This image from NASA’s Lunar Reconnaissance Orbiter (LRO) spacecraft, indicate that ice may make up as much as 22 percent of the surface material in a crater located on the moon’s south pole. Image credit: NASA/Zuber, M.T. et al., Nature, 2012
Elevation (left) and shaded relief (right) image of Shackleton, a 21-km-diameter (12.5-mile-diameter) permanently shadowed crater adjacent to the lunar south pole. The structure of the crater’s interior was revealed by a digital elevation model constructed from over 5 million elevation measurements from the Lunar Orbiter Laser Altimeter.
The team of NASA and university scientists using laser light from LRO’s laser altimeter examined the floor of Shackleton crater. They found the crater’s floor is brighter than those of other nearby craters, which is consistent with the presence of small amounts of ice. This information will help researchers understand crater formation and study other uncharted areas of the moon. The findings are published in Thursday’s edition of the journal Nature.

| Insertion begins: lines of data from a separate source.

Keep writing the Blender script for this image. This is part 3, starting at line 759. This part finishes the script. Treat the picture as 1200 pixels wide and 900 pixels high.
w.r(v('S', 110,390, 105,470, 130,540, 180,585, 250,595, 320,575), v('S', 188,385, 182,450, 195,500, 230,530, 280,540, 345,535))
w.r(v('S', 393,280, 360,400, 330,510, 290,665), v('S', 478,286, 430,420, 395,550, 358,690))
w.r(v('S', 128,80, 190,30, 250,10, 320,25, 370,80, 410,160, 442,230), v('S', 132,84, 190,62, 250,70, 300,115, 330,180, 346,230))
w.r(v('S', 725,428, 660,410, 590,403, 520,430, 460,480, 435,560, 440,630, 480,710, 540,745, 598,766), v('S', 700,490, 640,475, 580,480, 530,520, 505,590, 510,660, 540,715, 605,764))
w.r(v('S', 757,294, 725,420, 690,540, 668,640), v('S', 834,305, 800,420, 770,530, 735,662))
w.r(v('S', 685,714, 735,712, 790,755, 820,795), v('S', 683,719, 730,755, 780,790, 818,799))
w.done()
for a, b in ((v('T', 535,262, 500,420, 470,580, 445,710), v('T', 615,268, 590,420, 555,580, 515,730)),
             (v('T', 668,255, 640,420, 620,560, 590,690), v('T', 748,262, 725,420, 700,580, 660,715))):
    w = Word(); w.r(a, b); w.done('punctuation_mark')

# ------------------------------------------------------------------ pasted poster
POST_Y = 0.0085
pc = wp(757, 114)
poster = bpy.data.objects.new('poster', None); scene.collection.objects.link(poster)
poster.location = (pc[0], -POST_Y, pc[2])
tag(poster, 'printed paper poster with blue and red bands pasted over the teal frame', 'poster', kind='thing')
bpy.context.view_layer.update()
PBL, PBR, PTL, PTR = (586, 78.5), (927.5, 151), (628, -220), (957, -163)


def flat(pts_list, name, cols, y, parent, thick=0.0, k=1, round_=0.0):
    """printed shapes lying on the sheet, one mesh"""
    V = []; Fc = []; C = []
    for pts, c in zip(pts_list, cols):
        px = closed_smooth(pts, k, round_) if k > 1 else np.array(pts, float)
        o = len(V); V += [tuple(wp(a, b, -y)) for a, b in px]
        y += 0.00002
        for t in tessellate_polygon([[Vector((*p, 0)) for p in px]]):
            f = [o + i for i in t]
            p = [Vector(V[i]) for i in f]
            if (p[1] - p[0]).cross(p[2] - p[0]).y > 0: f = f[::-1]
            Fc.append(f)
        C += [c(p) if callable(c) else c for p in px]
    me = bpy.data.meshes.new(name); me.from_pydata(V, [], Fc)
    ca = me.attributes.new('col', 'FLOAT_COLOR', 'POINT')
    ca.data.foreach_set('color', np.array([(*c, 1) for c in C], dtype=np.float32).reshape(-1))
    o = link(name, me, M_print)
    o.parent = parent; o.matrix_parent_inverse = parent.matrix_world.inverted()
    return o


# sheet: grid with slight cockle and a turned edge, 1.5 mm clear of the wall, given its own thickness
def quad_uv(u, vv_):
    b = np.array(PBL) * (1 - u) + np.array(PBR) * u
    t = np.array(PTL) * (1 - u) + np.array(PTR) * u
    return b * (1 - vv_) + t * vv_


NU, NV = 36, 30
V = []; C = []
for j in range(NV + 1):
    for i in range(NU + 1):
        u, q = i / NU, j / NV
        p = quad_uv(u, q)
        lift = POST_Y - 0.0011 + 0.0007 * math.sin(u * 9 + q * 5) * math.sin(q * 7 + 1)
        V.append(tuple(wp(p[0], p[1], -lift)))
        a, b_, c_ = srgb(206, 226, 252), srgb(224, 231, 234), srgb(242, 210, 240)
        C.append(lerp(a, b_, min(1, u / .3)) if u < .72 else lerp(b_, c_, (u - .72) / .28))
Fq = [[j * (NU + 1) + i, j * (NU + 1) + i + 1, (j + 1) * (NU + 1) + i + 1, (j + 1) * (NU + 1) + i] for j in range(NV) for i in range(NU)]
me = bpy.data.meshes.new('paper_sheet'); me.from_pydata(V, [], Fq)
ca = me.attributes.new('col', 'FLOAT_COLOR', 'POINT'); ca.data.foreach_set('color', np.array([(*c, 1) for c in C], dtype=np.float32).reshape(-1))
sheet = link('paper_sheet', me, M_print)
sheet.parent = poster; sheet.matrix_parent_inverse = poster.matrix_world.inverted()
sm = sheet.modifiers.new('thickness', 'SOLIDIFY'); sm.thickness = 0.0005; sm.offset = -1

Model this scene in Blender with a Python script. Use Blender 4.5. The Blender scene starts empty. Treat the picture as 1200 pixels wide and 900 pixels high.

“The brightness measurements have been puzzling us since two summers ago,” said Gregory Neumann of NASA’s Goddard Space Flight Center in Greenbelt, Md., a co-author on the paper. “While the distribution of brightness was not exactly what we had expected, practically every measurement related to ice and other volatile compounds on the moon is surprising, given the cosmically cold temperatures inside its polar craters.”